Tech vs democracy

BRUSSELS — Instagram, a photo-sharing platform owned by Facebook, recently caved in to Russia’s demand that it remove posts by opposition leader Alexei Navalny alleging misconduct on the part of Russian Deputy Prime Minister Sergei Prikhodko. In a YouTube video that has earned almost six million views and is still available, Navalny shows Prikhodko hobnobbing with the oligarch Oleg Deripaska in a yacht in Norway, where he
alleges bribery took place.

After Navalny’s posts appeared, Deripaska asked the Russian communications regulator Roskomnadzor to request that Facebook remove the content, which it immediately did. This episode has drawn much attention, and criticism, for Facebook. And yet there have been thousands of other cases just like it.

In an age when most people get their news from social media, mafia states have had little trouble censoring social media content that their leaders deem harmful to their interests.
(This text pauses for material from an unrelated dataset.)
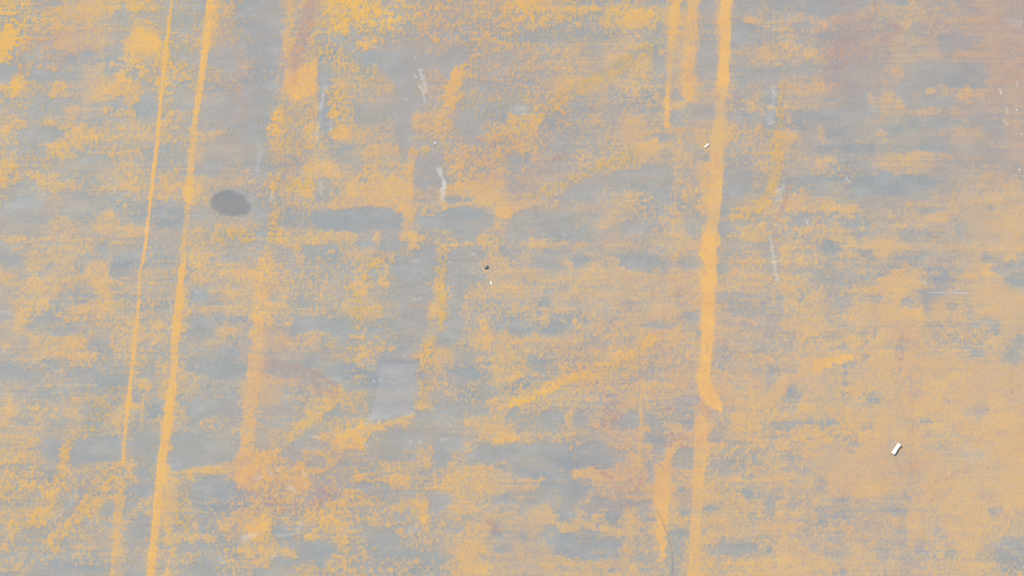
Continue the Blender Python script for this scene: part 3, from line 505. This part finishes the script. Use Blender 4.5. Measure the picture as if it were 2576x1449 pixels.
D(2,0,"2060 980 2120 960/2150 930 2300 980/2080 940 2070 960/2160 1020 2170 1060", 8, 1.0, .7, 4)
D(2,1,"0 440 60 480/60 540 30 570", 20, .8, .5, 8)
# tread marks
D(2,2,"920 1060 980 1100/920 1170 980 1230/930 1230 980 1280/900 1310 950 1340/1010 1340 1060 1240 1080 1240 1100 1330/1100 1130 1130 1200 1150 1150/900 1370 940 1390/980 1140 1040 1180 1080 1140", 5, 1.0, .85, 2)
D(2,2,"750 640 780 730 820 790 870 800/790 640 860 620 960 640/1200 140 1230 170/1170 480 1190 520/680 500 720 560/790 490 830 520", 4, .9, .7, 2)
D(2,2,"1130 960 1250 920 1350 850/700 970 900 960 1130 960/390 1080 440 1140 560 1110 650 1080", 4, .75, .6, 3)
D(2,2,"1530 120 1530 340/1510 420 1500 640/1625 740 1625 960/1420 0 1400 200/1380 200 1380 330", 4, .75, .55, 2)
D(2,2,"1640 50 1640 100/1680 50 1680 90/1710 40 1710 60/1640 180 1660 180/1700 150 1720 170/1400 100 1430 80", 5, .9, .7, 2)
D(2,2,"240 1160 260 1190/280 1150 300 1180/320 1130 340 1150/250 1090 260 1060/440 950 450 960/330 1200 380 1240", 5, .9, .6, 2)
D(2,2,"1870 1110 1920 1180 1990 1250/1870 1180 1920 1240/1920 1280 2000 1300 2070 1290/1760 1180 1850 1180/1480 1240 1560 1210 1700 1240/1960 590 1960 690", 5, .95, .75, 2)
D(2,2,"2120 680 2170 760/2280 650 2340 650/2310 690 2370 690/2400 640 2420 600/2130 520 2160 620/2000 870 2010 850/1940 830 1960 830", 5, .9, .65, 2)
D(2,3,"1600 20 1640 80 1700 60/1550 110 1600 150 1610 100/1700 120 1720 170 1760 160/1740 50 1770 80/1480 320 1500 340/1710 20 1690 40", 6, 1.1, .85, 2.5)
D(1,3,"620 630 660 700/650 590 720 690 730 650/640 720 620 790/680 770 740 790/580 740 600 700 620 700/690 600 730 620 760 650/560 700 580 680", 6, 1.1, .85, 2.5)
D(1,3,"100 740 160 720/40 480 90 500/20 380 60 420/110 420 150 400/60 560 90 590/100 600 170 570/150 640 190 690/90 660 140 680/240 640 280 700/210 720 250 740/0 620 40 640/300 600 360 600/190 370 230 330/380 740 420 720/250 790 300 780/20 760 60 780/170 780 220 800/190 460 220 500/270 560 300 540/130 520 160 540", 6, 1.0, .8, 2.5)
D(1,3,"2330 910 2420 970 2380 1010", 18, 1.0, .7, 5)
D(1,3,"800 600 880 630 940 620/780 660 850 640/950 860 1000 900 1000 960/790 1280 860 1330/1080 650 1260 600 1360 600", 7, .8, .55, 4)
D(0,3,"2510 470 2570 460/2540 500 2570 490", 9, 1.0, .7, 4)
D(0,2,"280 830 370 780 420 830/460 830 520 840/200 930 300 830", 8, .8, .45, 5)
D(3,2,"1290 650 1330 740 1360 700/1400 1100 1480 1080 1530 1080/1450 880 1460 1440/1430 990 1500 970/1350 450 1350 640/2440 950 2450 960/2450 1010 2460 1050/2390 1080 2400 1090/2450 1110 2460 1130/2200 1110 2210 1130/1910 1160 1920 1160", 6, .8, .6, 3)
D(3,3,"750 100 800 60 900 50/780 180 870 220/960 60 1040 80/940 110 1000 120/760 80 740 120/1900 410 1700 510 1560 640 1540 720/1740 450 1620 540/1700 620 1600 740/1280 300 1360 380/1400 290 1480 400/1480 280 1500 360", 6, .8, .55, 3)
D(3,3,"970 950 1060 960 1150 920/1350 630 1500 620/400 990 520 1030/900 100 1000 130", 10, .85, .5, 5)
D(3,3,"1440 0 1440 300", 6, .6, .4, 4)
# the darker crooked crack and other near-black marks
D(2,3,"1460 790 1500 870 1540 970 1570 1050 1590 1130 1610 1220 1615 1320 1620 1449", 3.0, .6, .85, 1.6, 'dark')
D(2,3,"1580 940 1560 900 1500 850", 3, .3, .5, 2, 'dark')
D(1,3,"635 700 640 900/620 640 650 700", 2.5, .35, .6, 1.5, 'dark')
D(2,2,"1190 500 1190 520/1170 740 1190 750/1270 700 1290 700/240 1170 260 1190/2020 850 2010 860/1950 830 1955 840", 4, .35, .7, 2, 'dark')
D(3,1,"1030 790 1070 810/1850 1080 1900 1060/1870 1140 1880 1150/1200 940 1240 980", 4, .45, .7, 2, 'dark')
D(3,2,"2440 950 2450 960/2460 1040 2462 1060/2390 1085 2400 1090/1290 700 1340 710", 3.5, .35, .7, 2, 'dark')
D(1,0,"1270 1190 1300 1180/1290 1230 1320 1240/1370 1190 1390 1180/1340 1130 1355 1140/1390 1250 1400 1260/1840 770 1930 830/1300 1150 1310 1160", 4, .4, .6, 2.5, 'dark')
D(0,0,"1610 630 1640 660/2530 1225 2550 1230", 3, .45, .6, 2, 'dark')
D(1,1,"880 560 880 460 900 380/2110 60 2150 120", 2.5, .25, .5, 2, 'dark')
D(0,1,"240 1330 260 1390", 3, .3, .6, 2, 'dark')
D(2,1,"2050 60 2060 260/2040 500 2030 620/1950 1060 1960 1150/1990 1160 1990 1250/2000 1380 2010 1430", 2.5, .22, .7, 2, 'dark')
D(0,0,"0 250 40 290", 5, .3, .5, 2, 'dark')
# grease-dark oval patch
DV = [T(0,1,x,y) for x, y in ((2110,620),(2130,540),(2190,480),(2260,455),(2330,480),(2430,520),(2490,570),(2530,620),(2520,680),(2440,715),(2330,725),(2230,715),(2150,670))]
poly('dark', DV, .62, .92, 6); ell('dark', 572, 508, 30, 13, 12, .46, .8, .9); poly('rust', DV, .03, .95, 4); poly('mauve', DV, .12, .9, 4)
ell('dark', 2490/4, 362.25+480/4, 9, 9, 0, .2)

# --- pale scuffs, chalky smears and bright scratches
def W(i, j, txt, w=4, val=.7, a=.9, soft=2.0):
    for one in txt.strip().split('/'): tline('pale', i, j, one, w, val, a, soft)
W(1,0,"1650 720 1690 800 1710 900", 11, .62, .8, 4); W(1,0,"1600 760 1650 860 1680 920 1700 1030", 5, .75, .8, 2); W(1,0,"1650 710 1650 760", 5, .7)
W(1,1,"1840 260 1860 320 1890 400 1880 450", 8, .75, .9, 2.5); W(1,1,"1885 400 1885 470", 14, .9, .9, 3); W(1,1,"1870 470 1878 560", 5, .8, .9, 2)
W(1,1,"1780 60 1785 80", 8, .8, .9, 3)
W(1,0,"1480 990 1510 1000", 8, .4, .8, 4)
for t in ("690 790 670 960 650 1100 630 1250 610 1400",): W(1,0,t,10,.26,.8,4)
W(1,0,"680 950 670 1030 650 1100", 4, .7, .8, 1.5); W(1,0,"760 1180 750 1300", 4, .55, .8, 2)
W(1,1,"40 20 30 200 20 260", 10, .25, .8, 4); W(1,1,"160 500 170 560", 10, .3, .8, 4); W(1,1,"650 400 670 420/640 460 650 500", 6, .5, .7, 3)
W(2,0,"60 1090 130 1100 110 1140", 14, .26, .8, 4); W(2,0,"90 1070 120 1090", 4, .7, .7, 2)
W(3,0,"50 880 55 1000 40 1150 20 1240", 12, .32, .8, 4); W(3,0,"50 920 60 950", 5, .8); W(3,0,"0 1240 60 1230", 5, .6)
W(3,1,"90 470 150 440 150 420", 7, .7, .9, 3); W(3,1,"110 480 120 560", 12, .3, .8, 4); W(3,1,"20 930 40 1050 60 1150 80 1280 100 1380", 6, .6, .9, 2.5)
W(3,1,"790 340 820 390", 4, .7); W(3,1,"70 830 110 830/150 715 160 720", 7, .45, .8, 3); W(3,1,"380 760 400 800", 4, .7)
W(3,0,"2330 900 2345 950/2500 1090 2490 1130/2410 1080 2415 1150/2360 1190 2410 1250/2470 500 2470 515/2510 820 2500 870", 4, .75, .8, 2)
W(3,0,"2400 200 2520 240", 14, .3, .7, 6); W(3,1,"2520 240 2530 270/2490 310 2500 320", 5, .75); W(3,1,"1560 1380 1600 1410", 8, .4, .8, 4)
W(3,1,"2200 90 2250 110", 5, .3, .5, 3)
W(3,2,"1620 42 1800 46 2000 46", 2.6, .75, .85, 1.2); W(2,2,"1350 1110 1400 1120", 11, .4, .9, 5)
W(1,2,"1160 1290 1330 1290", 16, .5, .85, 7); W(1,2,"1260 860 1600 960 1580 1060", 26, .18, .8, 12); W(1,2,"1300 1200 1500 1190", 40, .16, .8, 14)
W(1,2,"1280 1120 1320 1150/1430 1010 1440 1050/1380 960 1480 930/1500 910 1520 920/1260 920 1270 940/1340 930 1360 940/1540 1020 1570 1040/1180 920 1190 940", 3.5, .55, .85, 2)
W(1,2,"1470 680 1480 690", 6, .6, .9, 3); W(1,2,"1100 1350 1115 1370/1640 110 1660 100/1580 100 1600 110", 3.5, .6, .8, 2)
W(1,1,"1560 1180 1640 1170/1940 1190 1980 1195/1680 1290 1700 1300/2160 1100 2200 1110/1520 1100 1530 1120", 3.5, .6, .8, 2)
W(1,3,"1090 110 1110 140/1640 80 1660 110/1550 90 1560 110/1860 80 1920 60", 3.5, .6, .8, 2)
W(1,3,"220 1030 320 1040 420 1010 430 980", 8, .5, .8, 4); W(1,3,"340 560 370 590", 12, .45, .9, 5); W(1,3,"470 400 490 440", 9, .4, .8, 4); W(1,3,"150 1250 200 1250/210 370 230 390/140 400 150 420/0 465 50 465/450 920 480 930/560 40 620 60", 7, .45, .8, 4)
W(0,3,"2460 1070 2520 1040 2570 1020", 9, .5, .8, 4); W(0,3,"520 890 600 830 680 750 740 690", 5, .5, .85, 3); W(0,3,"760 620 700 700 500 880", 14, .2, .7, 6)
W(0,3,"2210 1260 2260 1310", 4, .4); W(1,3,"1540 980 1600 970", 22, .25, .8, 8); W(3,3,"1970 180 2150 230 2060 280", 24, .14, .8, 14)
W(0,1,"250 530 350 560", 50, .22, .8, 16); W(0,1,"130 620 350 620", 24, .18, .8, 12); W(0,2,"0 245 110 240", 7, .4, .8, 4); W(0,2,"1690 80 1720 220", 3, .4)
W(0,1,"1350 200 1430 210", 5, .35, .7, 3); W(2,1,"1270 890 1300 890/500 900 530 920", 7, .4, .8, 4); W(2,0,"0 1090 30 1100", 6, .3)
W(3,3,"1220 720 1250 720", 8, .25, .8, 4); W(0,2,"1980 50 2020 60/2230 420 2235 430/1980 780 1990 800", 4, .5, .8, 2)
W(1,3,"1430 870 1480 880", 10, .2, .7, 5)
W(0,1,"1475 840 1480 860/2360 150 2380 160", 3, .6, .8, 2); W(0,0,"1190 1000 1200 1010/1565 0 1570 20", 3, .5)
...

But for liberal democracies, regulating social media is not so straightforward, because it requires governments to strike a balance between competing principles. After all, social media platforms not only play a crucial role as conduits for the free flow of information; they have also faced strong criticism for failing to police illegal or abusive content, particularly hate speech and extremist propaganda.

These failings have prompted action from many European governments and the European Union itself, which has now issued guidelines for internet firms, and has threatened to follow up with formal legislation if firms do not comply. As Robert Hannigan, the former director of the British intelligence agency GCHQ, has observed, the window for tech companies to voluntarily reform themselves is quickly closing. In fact, Germany has enacted a law imposing severe fines on platforms that do not remove
illegal user content in a timely fashion.

These measures are a response to the weaponization of social media platforms by illiberal state intelligence agencies and extremist groups seeking to divide Western societies with hate speech and disinformation.

Specifically, we now know that the Kremlin-linked “Internet Research Agency” carried out a large-scale campaign on Facebook and Twitter to boost Donald Trump’s chances in the 2016 US presidential election. According to US Special Counsel Robert Mueller’s recent indictment of 13 Russian individuals and three organizations, an army of Russian trolls spent the months leading up to the 2016 election stoking racial tensions among Americans and discouraging minority voters, for example, from turning out for Trump’s opponent, Hillary Clinton.

Mueller’s findings raise important questions on transparency and the protection of democratic institutions in the digital age. Despite having allowed themselves to become Kremlin special-operations tools, the major social media platforms have been reluctant to provide information to democratic governments and the public.

For example, in the United Kingdom, MP Damian Collins has launched an inquiry into Russian interference in the 2016 Brexit referendum, but he has struggled to receive much cooperation from Facebook and Twitter. In December, he described Twitter’s response to his questions as “completely inadequate.” That is regrettable. When democracy itself is at stake, social media platforms have a responsibility to be transparent.

Moreover, if Russia can interfere so thoroughly in the US democratic process, just imagine what it has been doing in Europe. I suspect that we have only just scratched the surface when it comes to exposing foreign meddling in our democratic institutions and processes. With European Parliament elections due in May 2019, we must be better prepared.

The tech giants will continue to claim that they are merely distributing information. In fact, they are acting as publishers, and they should be regulated accordingly — and not just as publishers, but also as near-monopoly distributors.

To be sure, censorship and the manipulation of information are as old as news itself. But the kind of state-sponsored hybrid warfare on display today is something new. Hostile powers have turned our open internet into a cesspool of disinformation, much of which is spread by automated bots that the major platforms could purge without undermining open debate — if only they had the will to do so.

Social media firms have the power to exert significant influence on our societies, but they do not have the right to set the rules. That authority belongs to our democratic institutions, which are obliged to ensure that social media firms behave much more responsibly. Project Syndicate

* * *

Guy Verhofstadt, a former Belgian prime minister, is president of the Alliance of Liberals and Democrats for Europe Group in the European Parliament.